After dipping my toe into the historical fiction Victoria by Daisy Goodwin, I was keen to read more about her. So I turned to Julia Baird’s detailed biography.
It was a great read. Baird writes clearly and engagingly, covering large amounts of content, but making it eminently readable.
I was pleased to have read the Goodwin one first, as I was covering familiar ground for the first few chapters. This enabled comparison between the accounts, but also meant I was familiar with the people present in the young Queen’s life.
This is a solid read and a large book that covers her whole life in detail (although for those that are alarmed by the size of the book, almost half is notes and references). Apparently it’s a challenge to research Victoria for although she wrote thousands of pages of journals and letters over the course of her life, her children and others severely edited them, sanitising much of the content.
"Beatrice, Victoria’s daughter… had been charged with the unfortunate task of editing the queen’s voluminous diaries. She did this over ten years, writing them out in her own hand into blue copybooks and burning the originals, in one of the greatest acts of historical censorship of the century."So, it’s hard to be sure of the facts. Baird has spend hours in document research, and tries to draw conclusions about facets of Victoria’s life that have been ignored by others, most notably her later very close friendship with John Brown.

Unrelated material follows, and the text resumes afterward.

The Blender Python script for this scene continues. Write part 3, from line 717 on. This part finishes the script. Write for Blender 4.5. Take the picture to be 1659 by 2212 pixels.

Victoria is a fascinating character study. In a time where women where viewed as the property of husbands, could not vote and were rarely considered having opinions worth hearing, Victoria became Queen at 18 and ruled an empire for 64 years. As Baird notes:
"When Victoria was born, food was cooked in open fireplaces, horses carried messages, half of the population was illiterate and a narrow band of property owners were the only ones with political power. By the end of her life in 1901, people travelled by subway, telegraphs shot messages across oceans, education was compulsory, and women had some basic rights."Her great love was Albert, although she was only married to him for just only 21 years (he died in his mid 40s). Over that time they had nine children. Baird does bring her own interpretive note here at a number of points. One I found unnecessary was that “In the most conventional of senses, Victoria has procured herself a wife. [The Prime Minister Lord] Melbourne was her intellectual companion and Albert was her object of desire.” For many years, it seems that Albert essentially functioned as king, which makes some sense considering the years she would have spent pregnant and recovering from childbirth. Yet, Baird also observes that she ceded much to Albert, losing much of her own strength over those years, which really only rallied when she was again on her own:
“She had forgotten her own colossal strength. It lay dormant for years as she worshipped and relied on her ailing, driven husband.”This is not only an account of Victoria and those closest to her, woven throughout are the events of the time, how they impacted England and the world, and other notable people living during the same period. She worked with ten prime ministers, some very well and some very cantankerously. Her children went on to marry into many of the royal houses of Europe. There were moments of great progress and triumph, as well as wars where many lives were lost. This is really a telling of the history of England in the 19th century, through the lens of the monarch.
Well worth reading, especially, if like me, you know very little about Victoria and her time.